Count the parity from 2 x 2 mosaic perspective: every mosaic has 8 edges, we call an edge bad, if it meets another mosaic or it meets nothing. Clearly the answer is the number of good edges. However every mosaic meets nothing at an even number of edges and when 2 mosaics meet, every mosaic loses the same amount of good edges, hence the total parity of good edges doesn’t change.

What a joke !!

We call any segment which is an edge of at least 1 unit square on the grid; a "segment *" an we call a segment* a border if the 2 squares it's adjacent to, are tiled by 2 distinct mosaics(These 2 mosaics can be either the same kind or from different kinds). We call the segment*s which are adjacent to just 1 unit square(the ones on the margin of the grid)borders too. Lemma1:An even number of borders on the margin of the grid are adjacent to a 2x2 mosaic. Proof:Consider the set S={(2x2 mosaic(A),border(B))| Border (B) is on the margin of the mxn grid and the square this border is an edge of, is tiled by 2x2 mosaic(A)} |S|=The number of such borders(#) On the other hand each 2x2 mosaic is the first component in even number of elements of S; divide the 8 segment*s on its margin into 4 groups;each group is an edge(two segment*s); a segment* is a desired border if and only if the other segment* on it's group is a desired one,so the claim is proved. Since any 2x2 mosaic is the first component of even number of elements in S; |S| is even and by (#); we deduce the number of the desired borders is even and the lemma's proof is done. Now, consider the set M={(2x2 mosaic(A), mosaic(B),border(C)) | Border(C) is a border between mosaics A and B} Borders on the margin of the grid, and borders between two 1x3 mosaics are the third component of 0 elements of M and borders between two 2x2 mosaics are the third component of 2 elements of M(2 ways to set the first component from two 2x2 mosaics),hence: |M|=(mod2)the number of borders between a 2x2 and a 1x3 mosaic; call such borders "good" borders. And also for any 2x2 mosaic as the first component and any segment* on the margin of it as the third component; the second component is uniquely obtained;except if the segment* chosen is the second component of an element in S; and for such segment*s it's impossible to determine the second component(such that the obtained element becomes an element of M)hence if the number of 2x2 mosaics used is a: |M|=8a-|S| which is an even number according to lemma1 so the number of good borders is an even number. Now we prove the number of ways of choosing a 2x1 rectangle; whose squares are in a 2x2 mosaic and a 1x3 mosaic is equal to the number of good borders. For each 2x1 rectangle there is exactly 1 segment* in it; pair any 2x1 rectangle to the segment* in it.each desired rectangle, pairs to a good border and vice versa; so the problem's proof is complete.

Shayan-TayefehIR wrote: What a joke !! Rather than being rude, can you point out the flaw in my solution?
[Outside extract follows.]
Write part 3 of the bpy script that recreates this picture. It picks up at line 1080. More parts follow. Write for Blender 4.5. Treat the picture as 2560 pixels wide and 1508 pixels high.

R8kt wrote: Shayan-TayefehIR wrote: What a joke !! Rather than being rude, can you point out the flaw in my solution? There is a misunderstanding :// I didn't mean that your solution is joke :/// My react was for the problem which is weird for Iran P2 combinations , your sol is totally correct.

Solved with HakNx Write the number $1$ in each unit square tiled by $2 \times 2$ tiles and $0$ in $3 \times 1$ tiles respectively. For any possible domino sum up all the numbers on the unit squares covered by that domino and add all the sums together, call this sum $S$. Let $N$ be the number of $1$'s on the edges excluding the corners. Double count from each unit squares perspective and notice that $S \equiv N (mod 2)$. Claim: $N$ is even. Proof: Investigate the 2 cases when $2 \times 2$ tiles are on the edge but do not contain any corners and the case when a $2 \times 2$ contains a corner unit square, in each case each $2 \times 2$ adds exactly $2$ 1's making the total even. Now notice that this sum $S$ is equal to the number of neigboring edges between $2 \times 2$ 's and $3 \times 1$'s, which finishes the problem.